Question: Was it difficult for you to make a decision to go from a corporate career to a private business?

It was super difficult. There are a few reasons for that: I come from a Soviet Union background, and we did not have a concept of private business enterprise there when I was growing up. So it was a tough decision, but I made it because it was obvious to me that I would make it sooner or later, it was just a matter of time. I said, “I am taking it and I am doing it now.” I think people should be brave. There is a person who helped me with that. He said: “Forget everything else, Elnur, just ask yourself one single question: will you ever stop thinking about doing it (private business)?” I told him “ I do not think so”. And then he said: “That’s it – you have your decision.” So, if you are at that stage, simplify the question.
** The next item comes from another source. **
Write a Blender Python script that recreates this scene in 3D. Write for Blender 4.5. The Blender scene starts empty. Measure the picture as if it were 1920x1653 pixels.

Do not put many criteria into your decision making, just have one rule. Focus on the most critical , and you will have a decision. And I realised one thing; business means problems every day. Any question of the business is your problem. If you are as a person, psychologically and concerning your character, comfortable with having issues every day, and you won’t go mad – in this case, private business is for you. The other criterion is common sense. A lot of businesses are just about common sense, not rocket science, and if you believe that you have the common sense, be brave. Being successful in business is not about being 100% perfect, it is about being better than the competition.